**SOURCE MATERIAL**
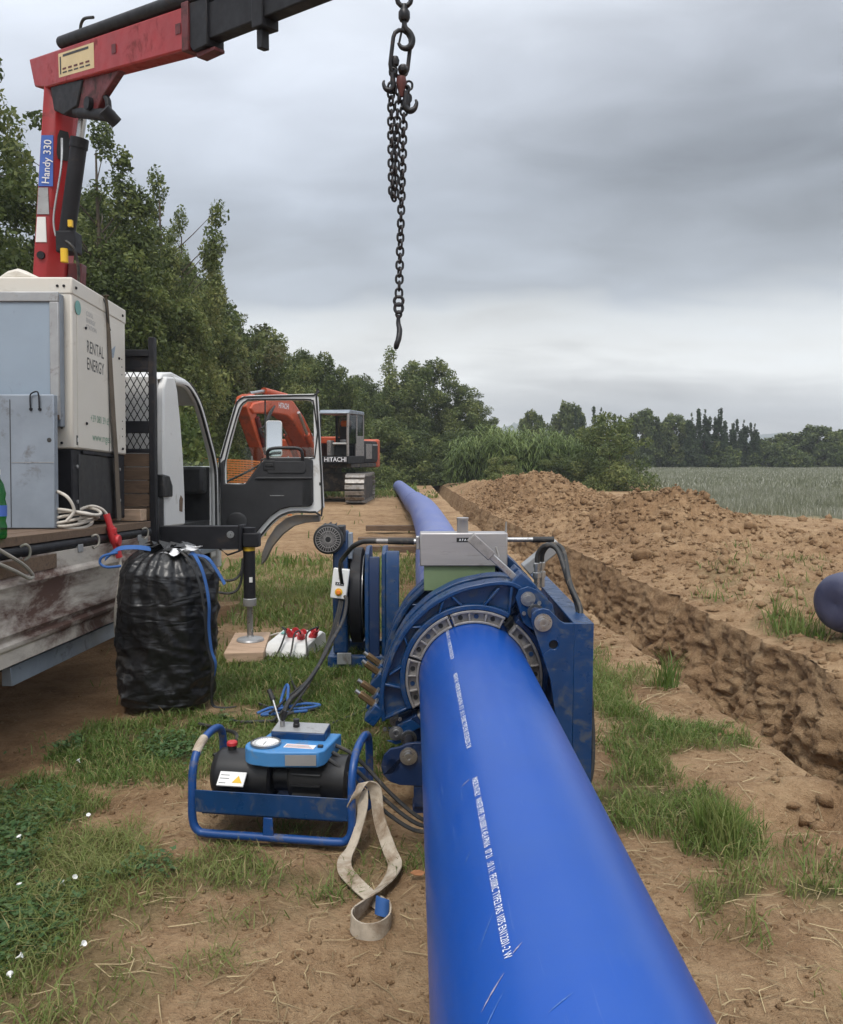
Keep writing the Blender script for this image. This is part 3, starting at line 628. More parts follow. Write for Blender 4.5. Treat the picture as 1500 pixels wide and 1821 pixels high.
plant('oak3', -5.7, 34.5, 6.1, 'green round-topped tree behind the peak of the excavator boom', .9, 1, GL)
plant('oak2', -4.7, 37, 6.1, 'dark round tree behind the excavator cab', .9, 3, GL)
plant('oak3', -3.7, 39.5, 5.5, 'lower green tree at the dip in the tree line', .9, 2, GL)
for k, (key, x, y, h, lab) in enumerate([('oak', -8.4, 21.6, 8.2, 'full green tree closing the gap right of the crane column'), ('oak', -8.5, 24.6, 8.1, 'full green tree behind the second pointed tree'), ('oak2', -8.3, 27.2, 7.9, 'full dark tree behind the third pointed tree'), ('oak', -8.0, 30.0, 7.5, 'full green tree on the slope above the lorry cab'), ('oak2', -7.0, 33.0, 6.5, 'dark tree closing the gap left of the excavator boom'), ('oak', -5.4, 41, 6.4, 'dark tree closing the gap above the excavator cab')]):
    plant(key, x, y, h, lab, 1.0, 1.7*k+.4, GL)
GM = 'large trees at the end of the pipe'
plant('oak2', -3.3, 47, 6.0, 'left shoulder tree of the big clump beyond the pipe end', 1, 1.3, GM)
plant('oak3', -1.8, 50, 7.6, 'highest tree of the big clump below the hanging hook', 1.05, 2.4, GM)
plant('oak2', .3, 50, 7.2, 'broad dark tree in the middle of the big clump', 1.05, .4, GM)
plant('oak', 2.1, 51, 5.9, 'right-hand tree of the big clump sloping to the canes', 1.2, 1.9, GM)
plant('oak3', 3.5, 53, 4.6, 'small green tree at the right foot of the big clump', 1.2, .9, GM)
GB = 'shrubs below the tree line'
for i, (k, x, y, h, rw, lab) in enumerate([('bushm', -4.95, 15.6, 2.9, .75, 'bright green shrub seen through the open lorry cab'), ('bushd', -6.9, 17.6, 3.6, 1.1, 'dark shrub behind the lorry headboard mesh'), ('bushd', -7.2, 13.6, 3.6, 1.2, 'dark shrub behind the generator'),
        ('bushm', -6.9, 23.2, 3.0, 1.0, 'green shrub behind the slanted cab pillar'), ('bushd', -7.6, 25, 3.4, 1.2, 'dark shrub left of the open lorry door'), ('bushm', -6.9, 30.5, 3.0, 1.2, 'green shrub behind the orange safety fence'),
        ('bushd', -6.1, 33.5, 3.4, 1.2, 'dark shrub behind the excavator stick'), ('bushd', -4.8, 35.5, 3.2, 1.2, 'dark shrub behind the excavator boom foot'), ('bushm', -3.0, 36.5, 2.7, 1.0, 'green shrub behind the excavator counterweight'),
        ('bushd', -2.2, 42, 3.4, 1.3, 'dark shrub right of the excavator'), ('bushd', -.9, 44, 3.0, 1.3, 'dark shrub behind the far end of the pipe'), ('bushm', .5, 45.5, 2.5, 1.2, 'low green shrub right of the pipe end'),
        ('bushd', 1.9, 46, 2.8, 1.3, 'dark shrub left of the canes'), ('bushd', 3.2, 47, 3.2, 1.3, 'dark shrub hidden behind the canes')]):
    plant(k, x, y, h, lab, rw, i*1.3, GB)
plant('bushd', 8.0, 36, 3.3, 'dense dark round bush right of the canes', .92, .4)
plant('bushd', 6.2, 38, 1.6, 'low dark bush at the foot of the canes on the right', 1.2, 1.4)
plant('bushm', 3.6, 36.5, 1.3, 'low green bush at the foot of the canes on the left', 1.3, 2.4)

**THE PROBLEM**
Write out the data precisely as given, excluding the pictures.

**FINISHED TASK**
Keep writing the Blender script for this image. This is part 3, starting at line 628. More parts follow. Write for Blender 4.5. Treat the picture as 1500 pixels wide and 1821 pixels high.
plant('oak3', -5.7, 34.5, 6.1, 'green round-topped tree behind the peak of the excavator boom', .9, 1, GL)
plant('oak2', -4.7, 37, 6.1, 'dark round tree behind the excavator cab', .9, 3, GL)
plant('oak3', -3.7, 39.5, 5.5, 'lower green tree at the dip in the tree line', .9, 2, GL)
for k, (key, x, y, h, lab) in enumerate([('oak', -8.4, 21.6, 8.2, 'full green tree closing the gap right of the crane column'), ('oak', -8.5, 24.6, 8.1, 'full green tree behind the second pointed tree'), ('oak2', -8.3, 27.2, 7.9, 'full dark tree behind the third pointed tree'), ('oak', -8.0, 30.0, 7.5, 'full green tree on the slope above the lorry cab'), ('oak2', -7.0, 33.0, 6.5, 'dark tree closing the gap left of the excavator boom'), ('oak', -5.4, 41, 6.4, 'dark tree closing the gap above the excavator cab')]):
    plant(key, x, y, h, lab, 1.0, 1.7*k+.4, GL)
GM = 'large trees at the end of the pipe'
plant('oak2', -3.3, 47, 6.0, 'left shoulder tree of the big clump beyond the pipe end', 1, 1.3, GM)
plant('oak3', -1.8, 50, 7.6, 'highest tree of the big clump below the hanging hook', 1.05, 2.4, GM)
plant('oak2', .3, 50, 7.2, 'broad dark tree in the middle of the big clump', 1.05, .4, GM)
plant('oak', 2.1, 51, 5.9, 'right-hand tree of the big clump sloping to the canes', 1.2, 1.9, GM)
plant('oak3', 3.5, 53, 4.6, 'small green tree at the right foot of the big clump', 1.2, .9, GM)
GB = 'shrubs below the tree line'
for i, (k, x, y, h, rw, lab) in enumerate([('bushm', -4.95, 15.6, 2.9, .75, 'bright green shrub seen through the open lorry cab'), ('bushd', -6.9, 17.6, 3.6, 1.1, 'dark shrub behind the lorry headboard mesh'), ('bushd', -7.2, 13.6, 3.6, 1.2, 'dark shrub behind the generator'),
        ('bushm', -6.9, 23.2, 3.0, 1.0, 'green shrub behind the slanted cab pillar'), ('bushd', -7.6, 25, 3.4, 1.2, 'dark shrub left of the open lorry door'), ('bushm', -6.9, 30.5, 3.0, 1.2, 'green shrub behind the orange safety fence'),
        ('bushd', -6.1, 33.5, 3.4, 1.2, 'dark shrub behind the excavator stick'), ('bushd', -4.8, 35.5, 3.2, 1.2, 'dark shrub behind the excavator boom foot'), ('bushm', -3.0, 36.5, 2.7, 1.0, 'green shrub behind the excavator counterweight'),
        ('bushd', -2.2, 42, 3.4, 1.3, 'dark shrub right of the excavator'), ('bushd', -.9, 44, 3.0, 1.3, 'dark shrub behind the far end of the pipe'), ('bushm', .5, 45.5, 2.5, 1.2, 'low green shrub right of the pipe end'),
        ('bushd', 1.9, 46, 2.8, 1.3, 'dark shrub left of the canes'), ('bushd', 3.2, 47, 3.2, 1.3, 'dark shrub hidden behind the canes')]):
    plant(k, x, y, h, lab, rw, i*1.3, GB)
plant('bushd', 8.0, 36, 3.3, 'dense dark round bush right of the canes', .92, .4)
plant('bushd', 6.2, 38, 1.6, 'low dark bush at the foot of the canes on the right', 1.2, 1.4)
plant('bushm', 3.6, 36.5, 1.3, 'low green bush at the foot of the canes on the left', 1.3, 2.4)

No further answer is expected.